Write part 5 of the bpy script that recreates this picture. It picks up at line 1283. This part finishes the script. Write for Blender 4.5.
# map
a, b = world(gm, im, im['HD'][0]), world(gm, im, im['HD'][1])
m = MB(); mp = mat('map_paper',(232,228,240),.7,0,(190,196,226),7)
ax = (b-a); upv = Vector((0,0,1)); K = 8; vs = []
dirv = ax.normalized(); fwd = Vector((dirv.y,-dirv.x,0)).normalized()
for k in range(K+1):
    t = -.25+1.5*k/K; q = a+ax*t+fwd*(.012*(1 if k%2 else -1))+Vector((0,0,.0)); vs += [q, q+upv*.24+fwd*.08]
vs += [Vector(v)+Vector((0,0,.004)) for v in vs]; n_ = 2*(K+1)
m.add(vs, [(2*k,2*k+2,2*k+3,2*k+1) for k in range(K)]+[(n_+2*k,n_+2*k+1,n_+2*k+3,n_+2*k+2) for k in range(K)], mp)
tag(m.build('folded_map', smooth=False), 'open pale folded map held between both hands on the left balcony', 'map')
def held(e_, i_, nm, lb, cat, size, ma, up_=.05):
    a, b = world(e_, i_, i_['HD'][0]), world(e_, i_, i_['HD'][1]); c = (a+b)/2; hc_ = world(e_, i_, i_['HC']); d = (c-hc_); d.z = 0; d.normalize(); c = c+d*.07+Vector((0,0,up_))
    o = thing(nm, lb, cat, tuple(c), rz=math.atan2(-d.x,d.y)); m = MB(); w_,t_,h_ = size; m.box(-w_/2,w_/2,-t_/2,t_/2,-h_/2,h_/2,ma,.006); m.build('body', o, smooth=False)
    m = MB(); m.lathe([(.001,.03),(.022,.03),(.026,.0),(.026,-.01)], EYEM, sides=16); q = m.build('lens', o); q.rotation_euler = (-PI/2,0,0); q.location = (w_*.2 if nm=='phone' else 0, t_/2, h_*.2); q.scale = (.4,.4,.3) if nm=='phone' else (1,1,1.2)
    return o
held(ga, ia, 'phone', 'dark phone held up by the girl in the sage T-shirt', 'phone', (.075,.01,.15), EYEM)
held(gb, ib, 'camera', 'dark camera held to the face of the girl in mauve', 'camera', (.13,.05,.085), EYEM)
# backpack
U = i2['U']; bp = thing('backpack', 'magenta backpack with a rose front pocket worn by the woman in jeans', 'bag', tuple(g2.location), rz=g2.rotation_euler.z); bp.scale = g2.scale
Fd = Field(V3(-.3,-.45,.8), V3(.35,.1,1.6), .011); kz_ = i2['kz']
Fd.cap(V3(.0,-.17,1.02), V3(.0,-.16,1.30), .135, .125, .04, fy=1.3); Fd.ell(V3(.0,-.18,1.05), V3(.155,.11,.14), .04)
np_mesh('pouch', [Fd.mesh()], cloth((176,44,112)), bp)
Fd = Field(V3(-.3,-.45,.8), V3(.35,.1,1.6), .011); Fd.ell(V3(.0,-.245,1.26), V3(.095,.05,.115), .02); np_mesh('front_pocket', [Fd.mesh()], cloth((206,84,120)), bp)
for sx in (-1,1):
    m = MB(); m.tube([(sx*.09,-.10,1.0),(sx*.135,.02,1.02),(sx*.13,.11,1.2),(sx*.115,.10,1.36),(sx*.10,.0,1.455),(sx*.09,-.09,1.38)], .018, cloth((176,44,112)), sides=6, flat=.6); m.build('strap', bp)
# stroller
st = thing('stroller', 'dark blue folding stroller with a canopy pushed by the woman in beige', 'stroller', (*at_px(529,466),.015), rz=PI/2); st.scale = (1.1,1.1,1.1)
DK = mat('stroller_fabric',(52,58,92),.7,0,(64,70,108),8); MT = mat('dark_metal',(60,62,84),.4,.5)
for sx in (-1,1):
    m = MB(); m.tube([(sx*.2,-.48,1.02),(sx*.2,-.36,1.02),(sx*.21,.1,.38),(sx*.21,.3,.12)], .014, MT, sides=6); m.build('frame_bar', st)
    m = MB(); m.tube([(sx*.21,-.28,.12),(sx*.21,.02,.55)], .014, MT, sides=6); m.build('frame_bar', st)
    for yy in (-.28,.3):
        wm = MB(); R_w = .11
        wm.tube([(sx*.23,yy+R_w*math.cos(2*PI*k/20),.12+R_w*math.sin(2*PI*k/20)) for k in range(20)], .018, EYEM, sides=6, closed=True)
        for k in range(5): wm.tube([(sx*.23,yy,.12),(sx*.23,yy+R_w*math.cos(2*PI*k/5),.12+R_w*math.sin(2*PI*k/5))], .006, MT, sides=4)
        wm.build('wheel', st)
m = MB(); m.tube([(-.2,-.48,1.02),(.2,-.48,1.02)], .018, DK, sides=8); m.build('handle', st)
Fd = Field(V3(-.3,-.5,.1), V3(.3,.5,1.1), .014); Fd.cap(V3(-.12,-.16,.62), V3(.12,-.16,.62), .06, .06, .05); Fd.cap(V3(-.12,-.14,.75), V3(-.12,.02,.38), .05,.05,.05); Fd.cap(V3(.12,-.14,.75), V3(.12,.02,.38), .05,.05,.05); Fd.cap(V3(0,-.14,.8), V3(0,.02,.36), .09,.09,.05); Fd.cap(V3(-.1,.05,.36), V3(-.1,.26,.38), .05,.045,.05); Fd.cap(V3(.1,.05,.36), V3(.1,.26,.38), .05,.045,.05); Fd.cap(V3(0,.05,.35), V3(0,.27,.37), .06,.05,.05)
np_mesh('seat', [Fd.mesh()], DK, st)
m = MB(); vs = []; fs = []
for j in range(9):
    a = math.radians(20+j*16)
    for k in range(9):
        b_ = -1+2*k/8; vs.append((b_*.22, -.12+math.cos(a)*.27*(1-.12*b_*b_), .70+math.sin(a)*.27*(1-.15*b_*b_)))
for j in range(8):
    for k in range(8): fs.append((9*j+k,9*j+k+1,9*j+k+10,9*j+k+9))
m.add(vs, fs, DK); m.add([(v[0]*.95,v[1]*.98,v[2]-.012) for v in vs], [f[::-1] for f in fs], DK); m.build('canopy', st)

## Written exercise
Once more, set down the full listing, verbatim.

## Expected output
Write part 5 of the bpy script that recreates this picture. It picks up at line 1283. This part finishes the script. Write for Blender 4.5.
# map
a, b = world(gm, im, im['HD'][0]), world(gm, im, im['HD'][1])
m = MB(); mp = mat('map_paper',(232,228,240),.7,0,(190,196,226),7)
ax = (b-a); upv = Vector((0,0,1)); K = 8; vs = []
dirv = ax.normalized(); fwd = Vector((dirv.y,-dirv.x,0)).normalized()
for k in range(K+1):
    t = -.25+1.5*k/K; q = a+ax*t+fwd*(.012*(1 if k%2 else -1))+Vector((0,0,.0)); vs += [q, q+upv*.24+fwd*.08]
vs += [Vector(v)+Vector((0,0,.004)) for v in vs]; n_ = 2*(K+1)
m.add(vs, [(2*k,2*k+2,2*k+3,2*k+1) for k in range(K)]+[(n_+2*k,n_+2*k+1,n_+2*k+3,n_+2*k+2) for k in range(K)], mp)
tag(m.build('folded_map', smooth=False), 'open pale folded map held between both hands on the left balcony', 'map')
def held(e_, i_, nm, lb, cat, size, ma, up_=.05):
    a, b = world(e_, i_, i_['HD'][0]), world(e_, i_, i_['HD'][1]); c = (a+b)/2; hc_ = world(e_, i_, i_['HC']); d = (c-hc_); d.z = 0; d.normalize(); c = c+d*.07+Vector((0,0,up_))
    o = thing(nm, lb, cat, tuple(c), rz=math.atan2(-d.x,d.y)); m = MB(); w_,t_,h_ = size; m.box(-w_/2,w_/2,-t_/2,t_/2,-h_/2,h_/2,ma,.006); m.build('body', o, smooth=False)
    m = MB(); m.lathe([(.001,.03),(.022,.03),(.026,.0),(.026,-.01)], EYEM, sides=16); q = m.build('lens', o); q.rotation_euler = (-PI/2,0,0); q.location = (w_*.2 if nm=='phone' else 0, t_/2, h_*.2); q.scale = (.4,.4,.3) if nm=='phone' else (1,1,1.2)
    return o
held(ga, ia, 'phone', 'dark phone held up by the girl in the sage T-shirt', 'phone', (.075,.01,.15), EYEM)
held(gb, ib, 'camera', 'dark camera held to the face of the girl in mauve', 'camera', (.13,.05,.085), EYEM)
# backpack
U = i2['U']; bp = thing('backpack', 'magenta backpack with a rose front pocket worn by the woman in jeans', 'bag', tuple(g2.location), rz=g2.rotation_euler.z); bp.scale = g2.scale
Fd = Field(V3(-.3,-.45,.8), V3(.35,.1,1.6), .011); kz_ = i2['kz']
Fd.cap(V3(.0,-.17,1.02), V3(.0,-.16,1.30), .135, .125, .04, fy=1.3); Fd.ell(V3(.0,-.18,1.05), V3(.155,.11,.14), .04)
np_mesh('pouch', [Fd.mesh()], cloth((176,44,112)), bp)
Fd = Field(V3(-.3,-.45,.8), V3(.35,.1,1.6), .011); Fd.ell(V3(.0,-.245,1.26), V3(.095,.05,.115), .02); np_mesh('front_pocket', [Fd.mesh()], cloth((206,84,120)), bp)
for sx in (-1,1):
    m = MB(); m.tube([(sx*.09,-.10,1.0),(sx*.135,.02,1.02),(sx*.13,.11,1.2),(sx*.115,.10,1.36),(sx*.10,.0,1.455),(sx*.09,-.09,1.38)], .018, cloth((176,44,112)), sides=6, flat=.6); m.build('strap', bp)
# stroller
st = thing('stroller', 'dark blue folding stroller with a canopy pushed by the woman in beige', 'stroller', (*at_px(529,466),.015), rz=PI/2); st.scale = (1.1,1.1,1.1)
DK = mat('stroller_fabric',(52,58,92),.7,0,(64,70,108),8); MT = mat('dark_metal',(60,62,84),.4,.5)
for sx in (-1,1):
    m = MB(); m.tube([(sx*.2,-.48,1.02),(sx*.2,-.36,1.02),(sx*.21,.1,.38),(sx*.21,.3,.12)], .014, MT, sides=6); m.build('frame_bar', st)
    m = MB(); m.tube([(sx*.21,-.28,.12),(sx*.21,.02,.55)], .014, MT, sides=6); m.build('frame_bar', st)
    for yy in (-.28,.3):
        wm = MB(); R_w = .11
        wm.tube([(sx*.23,yy+R_w*math.cos(2*PI*k/20),.12+R_w*math.sin(2*PI*k/20)) for k in range(20)], .018, EYEM, sides=6, closed=True)
        for k in range(5): wm.tube([(sx*.23,yy,.12),(sx*.23,yy+R_w*math.cos(2*PI*k/5),.12+R_w*math.sin(2*PI*k/5))], .006, MT, sides=4)
        wm.build('wheel', st)
m = MB(); m.tube([(-.2,-.48,1.02),(.2,-.48,1.02)], .018, DK, sides=8); m.build('handle', st)
Fd = Field(V3(-.3,-.5,.1), V3(.3,.5,1.1), .014); Fd.cap(V3(-.12,-.16,.62), V3(.12,-.16,.62), .06, .06, .05); Fd.cap(V3(-.12,-.14,.75), V3(-.12,.02,.38), .05,.05,.05); Fd.cap(V3(.12,-.14,.75), V3(.12,.02,.38), .05,.05,.05); Fd.cap(V3(0,-.14,.8), V3(0,.02,.36), .09,.09,.05); Fd.cap(V3(-.1,.05,.36), V3(-.1,.26,.38), .05,.045,.05); Fd.cap(V3(.1,.05,.36), V3(.1,.26,.38), .05,.045,.05); Fd.cap(V3(0,.05,.35), V3(0,.27,.37), .06,.05,.05)
np_mesh('seat', [Fd.mesh()], DK, st)
m = MB(); vs = []; fs = []
for j in range(9):
    a = math.radians(20+j*16)
    for k in range(9):
        b_ = -1+2*k/8; vs.append((b_*.22, -.12+math.cos(a)*.27*(1-.12*b_*b_), .70+math.sin(a)*.27*(1-.15*b_*b_)))
for j in range(8):
    for k in range(8): fs.append((9*j+k,9*j+k+1,9*j+k+10,9*j+k+9))
m.add(vs, fs, DK); m.add([(v[0]*.95,v[1]*.98,v[2]-.012) for v in vs], [f[::-1] for f in fs], DK); m.build('canopy', st)